Les Etats membres qui le souhaitent pourront, par ailleurs, tenir pour responsables les membres du top management qui ne respecteraient pas les obligations de la directive. «Pour le moment, bon nombre d’organisations ne procèdent à aucun audit de sécurité, poursuit Joël Di Prima. Pourtant, la Région wallonne, par exemple, finance largement cette mission d’audit, sous des conditions qui incluent une majorité de PME. Cette évaluation des risques permet d’identifier les mesures à prendre pour remédier aux vulnérabilités, en fonction du retour sur investissement.»

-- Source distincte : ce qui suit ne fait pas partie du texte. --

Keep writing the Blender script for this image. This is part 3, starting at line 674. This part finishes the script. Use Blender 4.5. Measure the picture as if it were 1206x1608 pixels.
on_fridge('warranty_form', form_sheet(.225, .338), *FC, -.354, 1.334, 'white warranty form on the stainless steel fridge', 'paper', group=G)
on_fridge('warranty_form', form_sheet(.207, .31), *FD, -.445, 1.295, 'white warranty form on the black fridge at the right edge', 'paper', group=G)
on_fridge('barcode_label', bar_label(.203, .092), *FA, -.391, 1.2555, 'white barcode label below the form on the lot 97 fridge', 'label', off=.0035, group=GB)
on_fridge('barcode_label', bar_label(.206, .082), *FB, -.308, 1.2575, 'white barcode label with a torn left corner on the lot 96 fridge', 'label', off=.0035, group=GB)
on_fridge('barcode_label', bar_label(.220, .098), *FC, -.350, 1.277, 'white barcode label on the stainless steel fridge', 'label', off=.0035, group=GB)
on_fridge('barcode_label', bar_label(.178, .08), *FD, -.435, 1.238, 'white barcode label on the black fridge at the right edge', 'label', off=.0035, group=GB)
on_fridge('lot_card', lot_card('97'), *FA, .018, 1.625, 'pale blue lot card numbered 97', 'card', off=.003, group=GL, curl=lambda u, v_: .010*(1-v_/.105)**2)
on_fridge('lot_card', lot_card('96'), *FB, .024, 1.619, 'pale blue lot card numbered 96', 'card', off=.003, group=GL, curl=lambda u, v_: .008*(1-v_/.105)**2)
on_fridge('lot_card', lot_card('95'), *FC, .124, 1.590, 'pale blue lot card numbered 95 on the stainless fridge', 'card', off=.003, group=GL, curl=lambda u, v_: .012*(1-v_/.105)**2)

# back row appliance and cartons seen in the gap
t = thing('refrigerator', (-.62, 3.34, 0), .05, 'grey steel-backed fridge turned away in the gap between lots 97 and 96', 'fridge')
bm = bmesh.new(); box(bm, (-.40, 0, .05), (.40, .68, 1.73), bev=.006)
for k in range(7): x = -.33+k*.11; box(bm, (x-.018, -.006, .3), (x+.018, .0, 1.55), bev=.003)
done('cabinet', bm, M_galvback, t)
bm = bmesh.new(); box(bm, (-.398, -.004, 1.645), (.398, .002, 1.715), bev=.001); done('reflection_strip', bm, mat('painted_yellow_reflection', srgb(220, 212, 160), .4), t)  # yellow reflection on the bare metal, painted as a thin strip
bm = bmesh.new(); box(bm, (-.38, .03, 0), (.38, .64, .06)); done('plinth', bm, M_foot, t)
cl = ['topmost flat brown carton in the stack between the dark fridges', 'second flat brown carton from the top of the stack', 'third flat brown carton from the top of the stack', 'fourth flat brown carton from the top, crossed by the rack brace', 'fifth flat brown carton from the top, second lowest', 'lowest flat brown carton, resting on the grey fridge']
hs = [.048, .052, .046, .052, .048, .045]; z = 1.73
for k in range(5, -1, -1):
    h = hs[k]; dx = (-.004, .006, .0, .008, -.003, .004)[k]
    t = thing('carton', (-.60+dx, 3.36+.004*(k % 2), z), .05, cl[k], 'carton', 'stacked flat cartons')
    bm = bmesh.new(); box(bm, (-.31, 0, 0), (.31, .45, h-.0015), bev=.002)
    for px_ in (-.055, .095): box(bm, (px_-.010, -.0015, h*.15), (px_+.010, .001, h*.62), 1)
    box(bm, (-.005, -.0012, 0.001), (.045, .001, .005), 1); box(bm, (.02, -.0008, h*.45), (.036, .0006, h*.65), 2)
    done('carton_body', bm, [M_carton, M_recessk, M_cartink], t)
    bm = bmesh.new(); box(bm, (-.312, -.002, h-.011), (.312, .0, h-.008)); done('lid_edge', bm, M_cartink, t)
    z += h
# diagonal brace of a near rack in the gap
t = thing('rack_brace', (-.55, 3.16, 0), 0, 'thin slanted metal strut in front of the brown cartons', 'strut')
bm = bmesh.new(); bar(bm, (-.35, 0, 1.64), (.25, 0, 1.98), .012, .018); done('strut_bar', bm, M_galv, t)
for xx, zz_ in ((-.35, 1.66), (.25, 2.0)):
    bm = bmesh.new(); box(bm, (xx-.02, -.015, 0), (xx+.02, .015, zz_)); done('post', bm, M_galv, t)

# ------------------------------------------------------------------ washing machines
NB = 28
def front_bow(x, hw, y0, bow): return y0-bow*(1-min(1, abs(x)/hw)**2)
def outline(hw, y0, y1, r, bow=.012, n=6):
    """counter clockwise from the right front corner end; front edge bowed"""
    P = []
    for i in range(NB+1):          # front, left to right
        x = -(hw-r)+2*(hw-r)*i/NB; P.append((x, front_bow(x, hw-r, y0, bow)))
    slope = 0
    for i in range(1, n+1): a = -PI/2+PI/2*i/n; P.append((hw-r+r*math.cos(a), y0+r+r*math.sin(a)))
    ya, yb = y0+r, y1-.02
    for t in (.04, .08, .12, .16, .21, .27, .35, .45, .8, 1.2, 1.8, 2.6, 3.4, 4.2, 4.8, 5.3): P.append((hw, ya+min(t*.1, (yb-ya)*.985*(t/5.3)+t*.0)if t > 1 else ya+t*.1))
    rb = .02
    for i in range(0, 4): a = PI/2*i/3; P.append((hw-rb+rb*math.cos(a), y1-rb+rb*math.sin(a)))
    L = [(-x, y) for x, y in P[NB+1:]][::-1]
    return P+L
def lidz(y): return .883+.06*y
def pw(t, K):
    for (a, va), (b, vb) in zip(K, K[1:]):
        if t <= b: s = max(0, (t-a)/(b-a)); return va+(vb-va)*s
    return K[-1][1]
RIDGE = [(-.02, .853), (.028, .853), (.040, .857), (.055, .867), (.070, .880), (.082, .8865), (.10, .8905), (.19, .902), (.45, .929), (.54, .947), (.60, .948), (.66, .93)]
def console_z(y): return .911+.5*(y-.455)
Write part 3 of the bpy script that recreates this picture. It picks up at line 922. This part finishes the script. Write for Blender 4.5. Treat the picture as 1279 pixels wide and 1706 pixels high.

« Deux ans pour établir une stratégie de cybersécurité, c’est court. La Belgique n’est absolument pas prête à l’heure actuelle. »

A partir d’octobre 2024, la Belgique devrait prévoir une période de transition d’au moins un an pour que les entités se mettent en conformité. Mais il y a d’ores et déjà urgence, alerte Axel Legay, professeur à l’UCLouvain et spécialiste de la cybersécurité. «Deux ans pour établir une stratégie de cybersécurité, c’est court, assure-t-il. Or, la Belgique n’est absolument pas prête à l’heure actuelle. Dans les dernières conférences que j’ai données, des personnes demandent déjà comment contourner la directive. Si on ne change pas les choses, nos hôpitaux, nos entreprises, nos institutions publiques auront de grandes difficultés dans les mois à venir

Attendre la transposition de la directive pour agir serait donc une lourde erreur, soulignent les experts. «Bien sûr, chaque secteur, chaque organisation, a ses propres spécificités, conclut Bart Donné. Il faut adapter en conséquence les deuxièmes, troisièmes lignes de défense. Mais en cybersécurité, les fondations restent toujours les mêmes.» Tout indique que la directive NIS 2 devrait mener à une crédibilisation de cette problématique dans les structures qui la négligent encore. Si l’investissement peut s’avérer conséquent dans un premier temps, il est censé porter ses fruits pour de longues années. Et éviter à l’organisation concernée de voir un jour sa réputation potentiellement ruinée par une fuite de données, une hypothèse autrement plus néfaste qu’un bilan annuel en demi-teinte.